Vincent D’Onofrio (Full Metal Jacket) plays Bob, a taxi driver who happens to also be a serial killer, luring his fares out to his rural home to rape and murder them. One day, Bob picks up a woman (Julia Ormond, Surveillance) and her young son outside a theater and proceeds to take them to his house, murder the mother, and tell the boy that he now belongs to him and will cook his food and clean his house and not ask any questions, and that his new name is Rabbit. Obviously this is no normal father-son relationship, as Bob is evidently grooming Rabbit to take over the family business. As the years go by and the young Rabbit (Evan Bird of AMC’s The Killing) grows into the teenaged Rabbit (relative newcomer Eamon Farren), we are treated to a series of vignettes showing this ‘odd couple’ in action: here’s Rabbit trying to escape; here’s Bob teaching Rabbit some valuable life lessons; here’s Rabbit digging a grave for Bob’s latest victim; here are both of them playing a deranged game of cards using Bob’s victims’ IDs; here’s Bob slamming a high school yearbook down on the table and demanding that the horrified Rabbit pick his own first victim, etc.
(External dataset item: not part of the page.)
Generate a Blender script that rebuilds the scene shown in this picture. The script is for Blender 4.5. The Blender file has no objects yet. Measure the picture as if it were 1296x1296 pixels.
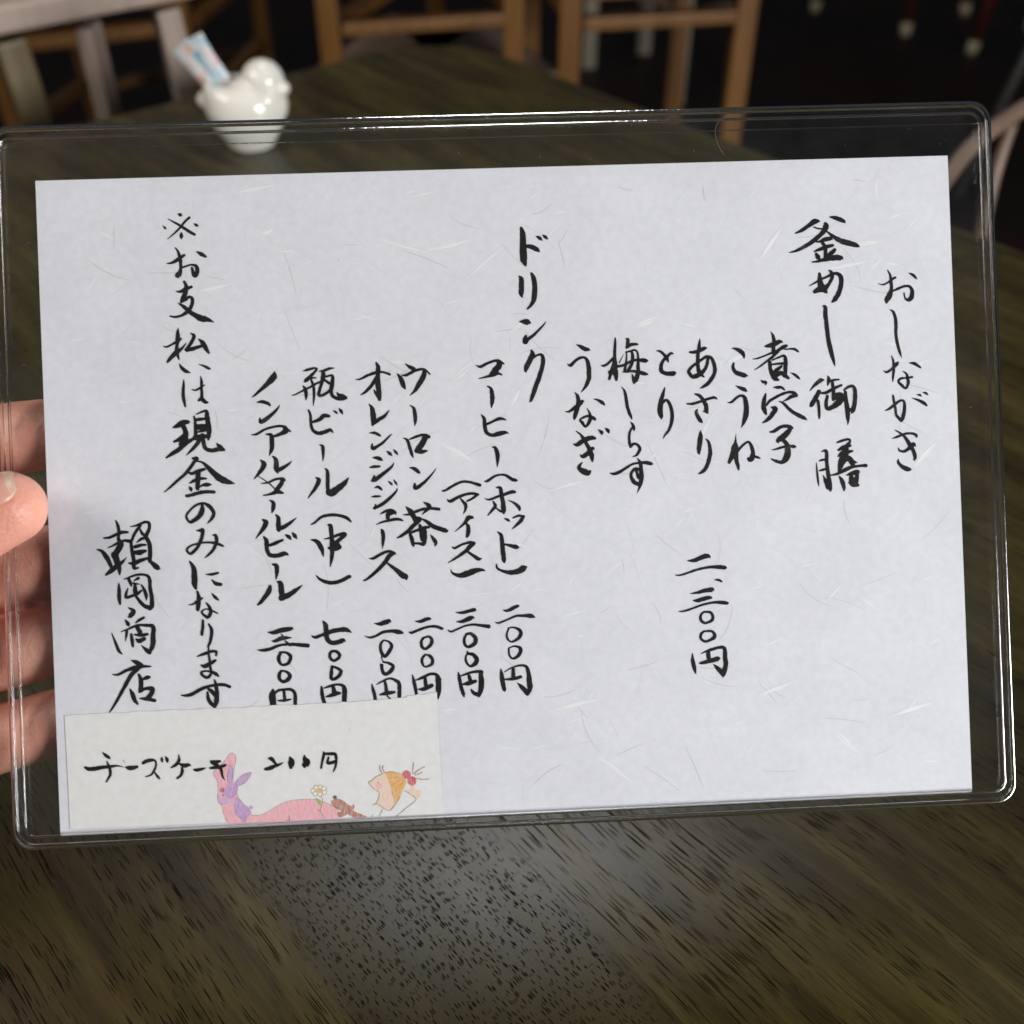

This all leads up to the third act and its twist ending, which some will see as needlessly contrived. Yet while the plot itself is simple enough, Lynch’s films are never really about story, are they? Like Boxing Helena and Surveillance before it, Chained is, first and foremost, a character study – one which is driven by the stellar performances of the two main actors. D’Onofrio is blistering in his portrayal of Bob, a tortured soul haunted by his past and determined to pay that torture forward. He owns the screen whenever he’s on it, with his (purposely) unplaceable accent and stooped posture evoking pathos even while evil courses through his veins. And Farren portrays Rabbit with aplomb, displaying the dread of and resignation to his fate in equal amounts and with complete believability. Which is to say nothing of the camera work and editing. With shots that linger for what seems like minutes without dialogue, Lynch and her crew seem perfectly happy – and rightfully so – to just let D’Onofrio and Farren do their thing.
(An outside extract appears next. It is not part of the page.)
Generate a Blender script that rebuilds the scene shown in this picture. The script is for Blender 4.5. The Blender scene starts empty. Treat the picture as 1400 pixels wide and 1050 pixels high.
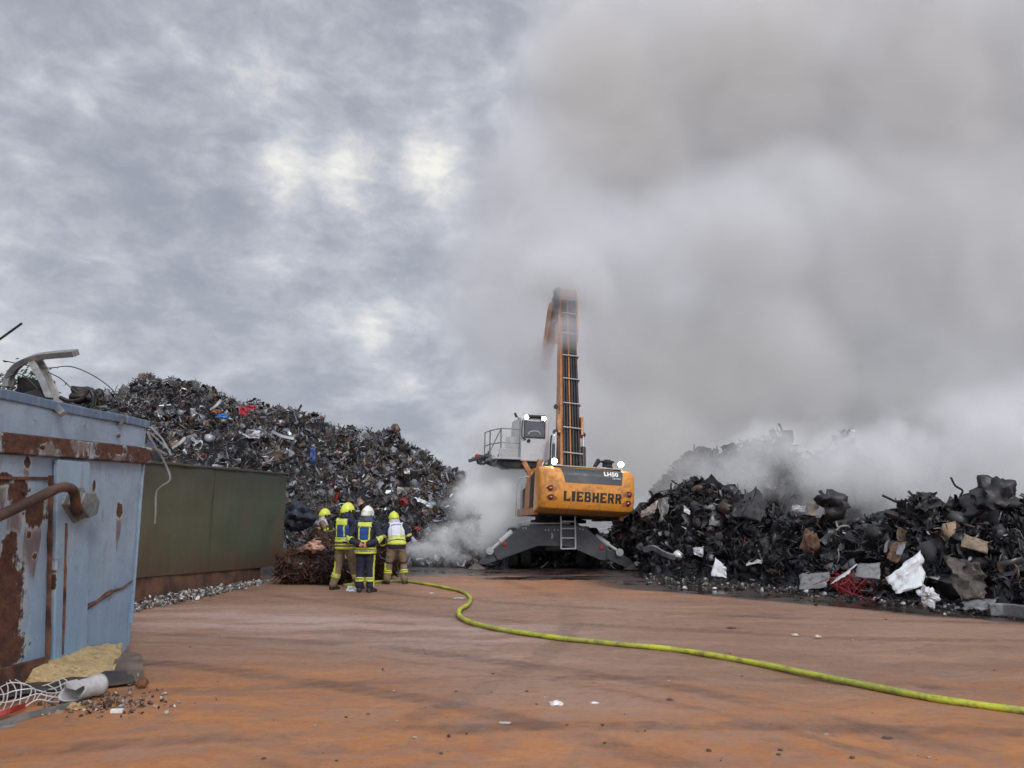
import bpy, math, random
import numpy as np
from mathutils import Vector, Matrix, noise as mnoise
from mathutils.geometry import tessellate_polygon
random.seed(7); rng = np.random.default_rng(11)
C = bpy.context.scene.collection
R = math.radians
PI = math.pi
# ---------------------------------------------------------------- camera numbers (measured from the photograph)
F = 1058.0; TILT = math.atan(175/1058); H = 1.7
def ray(px, py):
    u = (px-700)/F; v = (525-py)/F
    return Vector((u, math.cos(TILT)-v*math.sin(TILT), math.sin(TILT)+v*math.cos(TILT)))
def at(px, py, Y):
    r = ray(px, py); k = Y/r.y
    return Vector((r.x*k, Y, H+r.z*k))
def gr(px, py, z=0.0):
    r = ray(px, py); k = (z-H)/r.z
    return Vector((r.x*k, r.y*k, z))

# ---------------------------------------------------------------- object helpers
def tag(o, label=None, cat=None, group=None, kind=None):
    if label: o['label'] = label
    if cat: o['category'] = cat
    if group: o['group'] = group
    if kind: o['kind'] = kind
    return o
def empty(name, loc, label=None, cat=None, group=None, rz=0):
    o = bpy.data.objects.new(name, None); C.objects.link(o)
    o.location = loc; o.rotation_euler = (0, 0, rz); o.empty_display_size = .3
    return tag(o, label, cat, group)
def link(name, me, m=None, parent=None, smooth=False, bevel=0, bseg=2):
    o = bpy.data.objects.new(name, me); C.objects.link(o)
    if m is not None:
        for mm in (m if isinstance(m, (list, tuple)) else [m]): me.materials.append(mm)
    if parent: o.parent = parent
    if smooth:
        me.polygons.foreach_set('use_smooth', [True]*len(me.polygons))
        try: me.set_sharp_from_angle(angle=R(smooth if smooth > 1 else 40))
        except Exception: pass
    if bevel:
        b = o.modifiers.new('bevel', 'BEVEL'); b.width = bevel; b.segments = bseg; b.limit_method = 'ANGLE'; b.angle_limit = R(35)
        b.harden_normals = False
    return o

class MB:
    """collects boxes, tubes, prisms; build() links them as ONE mesh object"""
    def __init__(s): s.v = []; s.f = []; s.mi = []
    def add(s, vs, fs, mi=0):
        n = len(s.v); s.v += [tuple(v) for v in vs]; s.f += [tuple(i+n for i in f) for f in fs]; s.mi += [mi]*len(fs); return s
    def box(s, c, d, rot=None, mi=0):
        x, y, z = d[0]/2, d[1]/2, d[2]/2
        vs = [Vector((a*x, b*y, e*z)) for a in (-1, 1) for b in (-1, 1) for e in (-1, 1)]
        if rot is not None: vs = [rot @ v for v in vs]
        vs = [v+Vector(c) for v in vs]
        return s.add(vs, [(0,1,3,2),(4,6,7,5),(0,4,5,1),(2,3,7,6),(0,2,6,4),(1,5,7,3)], mi)
    def prism(s, pts, depth, mi=0):
        """pts: 3-D polygon; depth: 3-D offset vector"""
        n = len(pts); d = Vector(depth)
        vs = [Vector(p) for p in pts]+[Vector(p)+d for p in pts]
        fs = [tuple(range(n-1, -1, -1)), tuple(range(n, 2*n))]+[(i, (i+1) % n, n+(i+1) % n, n+i) for i in range(n)]
        return s.add(vs, fs, mi)
    def tube(s, pts, r, seg=8, mi=0, cap=True, closed=False, flat=1.0):
        pts = [Vector(p) for p in pts]; n = len(pts)
        rs = r if isinstance(r, (list, tuple)) else [r]*n
        vs = []; up = None
        for i, p in enumerate(pts):
            if closed: t = pts[(i+1) % n]-pts[i-1]
            else: t = pts[min(i+1, n-1)]-pts[max(i-1, 0)]
            if t.length < 1e-9: t = Vector((0, 0, 1))
            t.normalize()
            if up is None: up = Vector((0, 0, 1)) if abs(t.z) < .9 else Vector((0, 1, 0))
            a = t.cross(up)
            if a.length < 1e-6: a = t.orthogonal()
            a.normalize(); b = a.cross(t).normalized(); up = b
            for k in range(seg):
                w = 2*PI*k/seg
                vs.append(p+a*math.cos(w)*rs[i]+b*math.sin(w)*rs[i]*flat)
        fs = []
        m = n if closed else n-1
        for i in range(m):
            for k in range(seg):
                j = (i+1) % n
                fs.append((i*seg+k, j*seg+k, j*seg+(k+1) % seg, i*seg+(k+1) % seg))
        if cap and not closed:
            fs.append(tuple(range(seg))); fs.append(tuple((n-1)*seg+k for k in range(seg-1, -1, -1)))
        return s.add(vs, fs, mi)
    def bar(s, p, q, w, h, up=(0, 0, 1), mi=0):
        """rectangular bar from p to q"""
        p = Vector(p); q = Vector(q); t = (q-p); L = t.length; t.normalize(); u = Vector(up)
        a = t.cross(u)
        if a.length < 1e-6: a = t.orthogonal()
        a.normalize(); b = a.cross(t)
        vs = []
        for e in (p, q):
            for (i, j) in ((-1, -1), (1, -1), (1, 1), (-1, 1)): vs.append(e+a*i*w/2+b*j*h/2)
        return s.add(vs, [(0,1,2,3)[::-1], (4,5,6,7), (0,1,5,4), (1,2,6,5), (2,3,7,6), (3,0,4,7)], mi)
    def strip(s, pts, w, th, up=(0, 0, 1), mi=0):
        """flat bar swept along pts, width w across `up`, thickness th"""
        pts = [Vector(p) for p in pts]; n = len(pts); vs = []
        for i, p in enumerate(pts):
            t = (pts[min(i+1, n-1)]-pts[max(i-1, 0)]).normalized(); b = Vector(up); a = t.cross(b)
            if a.length < 1e-6: a = t.orthogonal()
            a.normalize(); b = a.cross(t)
            for (x, y) in ((-1, -1), (1, -1), (1, 1), (-1, 1)): vs.append(p+a*x*th/2+b*y*w/2)
        fs = []
        for i in range(n-1):
            for k in range(4): fs.append((i*4+k, i*4+(k+1) % 4, i*4+4+(k+1) % 4, i*4+4+k))
        fs += [(3, 2, 1, 0), tuple((n-1)*4+k for k in range(4))]
        return s.add(vs, fs, mi)
    def lathe(s, c, prof, seg=20, axis='z', mi=0, rot=None):
        """prof: (radius, height) list"""
        vs = []
        for (r, h) in prof:
            for k in range(seg):
                w = 2*PI*k/seg; v = Vector((r*math.cos(w), r*math.sin(w), h))
                if axis == 'y': v = Vector((v.x, v.z, v.y))
                if axis == 'x': v = Vector((v.z, v.x, v.y))
                if rot is not None: v = rot @ v
                vs.append(v+Vector(c))
        n = len(prof); fs = []
        for i in range(n-1):
            for k in range(seg): fs.append((i*seg+k, i*seg+(k+1) % seg, (i+1)*seg+(k+1) % seg, (i+1)*seg+k))
        fs.append(tuple(range(seg-1, -1, -1))); fs.append(tuple((n-1)*seg+k for k in range(seg)))
        return s.add(vs, fs, mi)
    def build(s, name, m, parent=None, xf=None, smooth=False, bevel=0, bseg=2):
        vs = s.v
        if xf is not None: vs = [tuple(xf @ Vector(v)) for v in vs]
        me = bpy.data.meshes.new(name); me.from_pydata(vs, [], s.f)
        me.polygons.foreach_set('material_index', s.mi); me.update()
        import bmesh
        bm = bmesh.new(); bm.from_mesh(me); bmesh.ops.recalc_face_normals(bm, faces=bm.faces); bm.to_mesh(me); bm.free()
        return link(name, me, m, parent, smooth, bevel, bseg)

def smooth_path(pts, n=6):
    """Catmull-Rom through pts"""
    P = [Vector(p) for p in pts]; P = [2*P[0]-P[1]]+P+[2*P[-1]-P[-2]]; out = []
    for i in range(1, len(P)-2):
        for k in range(n):
            t = k/n; a, b, c, d = P[i-1:i+3]
            out.append(.5*((2*b)+(c-a)*t+(2*a-5*b+4*c-d)*t*t+(3*b-a-3*c+d)*t**3))
    out.append(P[-2]); return out

# ---------------------------------------------------------------- node helpers
class NT:
    def __init__(s, nt): s.nt = nt; s.N = nt.nodes; s.L = nt.links
    def n(s, t, **k):
        x = s.N.new(t)
        for a, b in k.items(): setattr(x, a, b)
        return x
    def put(s, sock, v):
        if v is None: return
        if isinstance(v, bpy.types.NodeSocket): s.L.new(v, sock)
        else:
            if hasattr(sock.default_value, '__len__') and not hasattr(v, '__len__'): v = [v]*len(sock.default_value)
            if hasattr(sock.default_value, '__len__') and len(sock.default_value) == 4 and len(v) == 3: v = (*v, 1)
            sock.default_value = v
    def m(s, op, a, b=None, c=None, clamp=False):
        x = s.n('ShaderNodeMath', operation=op); x.use_clamp = clamp
        s.put(x.inputs[0], a); s.put(x.inputs[1], b); s.put(x.inputs[2], c); return x.outputs[0]
    def vm(s, op, a, b=None, out=0):
        x = s.n('ShaderNodeVectorMath', operation=op); s.put(x.inputs[0], a); s.put(x.inputs[1], b)
        return x.outputs['Value'] if op in ('DOT_PRODUCT', 'LENGTH', 'DISTANCE') else x.outputs[0]
    def scale(s, v, k): 
        return s.vm('MULTIPLY', v, k if hasattr(k, '__len__') else (k, k, k))
    def noise(s, v, sc, det=4, rough=.55, dist=0, col=False, dim='3D', w=None):
        x = s.n('ShaderNodeTexNoise', noise_dimensions=dim)
        if v is not None: s.put(x.inputs['Vector'], v)
        x.inputs['Scale'].default_value = sc; x.inputs['Detail'].default_value = det
        x.inputs['Roughness'].default_value = rough; x.inputs['Distortion'].default_value = dist
        return x.outputs['Color' if col else 'Fac']
    def vor(s, v, sc, feat='F1', out='Distance'):
        x = s.n('ShaderNodeTexVoronoi', feature=feat); s.put(x.inputs['Vector'], v); x.inputs['Scale'].default_value = sc
        return x.outputs[out]
    def ss(s, x, a, b, lo=0, hi=1):
        y = s.n('ShaderNodeMapRange', interpolation_type='SMOOTHSTEP'); s.put(y.inputs[0], x)
        for i, q in enumerate((a, b, lo, hi)): y.inputs[i+1].default_value = q
        return y.outputs[0]
    def mix(s, f, a, b, mode='MIX'):
        x = s.n('ShaderNodeMix', data_type='RGBA', blend_type=mode); s.put(x.inputs[0], f); s.put(x.inputs[6], a); s.put(x.inputs[7], b)
        return x.outputs[2]
    def ramp(s, f, stops):
        x = s.n('ShaderNodeValToRGB'); s.put(x.inputs[0], f); e = x.color_ramp.elements
        while len(e) < len(stops): e.new(.5)
        for q, (p, c) in zip(e, stops): q.position = p; q.color = (*c, 1) if len(c) == 3 else c
        return x.outputs[0]
    def bump(s, h, st=.3, d=.02):
        x = s.n('ShaderNodeBump'); x.inputs['Strength'].default_value = st; x.inputs['Distance'].default_value = d; s.put(x.inputs['Height'], h)
        return x.outputs[0]
    def sep(s, v):
        x = s.n('ShaderNodeSeparateXYZ'); s.put(x.inputs[0], v); return x.outputs
    def comb(s, a, b, c=0):
        x = s.n('ShaderNodeCombineXYZ'); s.put(x.inputs[0], a); s.put(x.inputs[1], b); s.put(x.inputs[2], c); return x.outputs[0]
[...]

Depending on how you look at Chained once the final credits roll and you’ve had time to absorb it, you can come away with the notion that it’s a rather ham-fisted diatribe against child abuse whose main purpose is to shock, or you can just revel in what are two of the finest performances in genre cinema this year or any year. In actuality, it’s a little bit of both, and perhaps that was Jennifer Lynch’s plan all along.

Reviewed at the 2012 Fantasia Int. Film Festival – 105 Mins.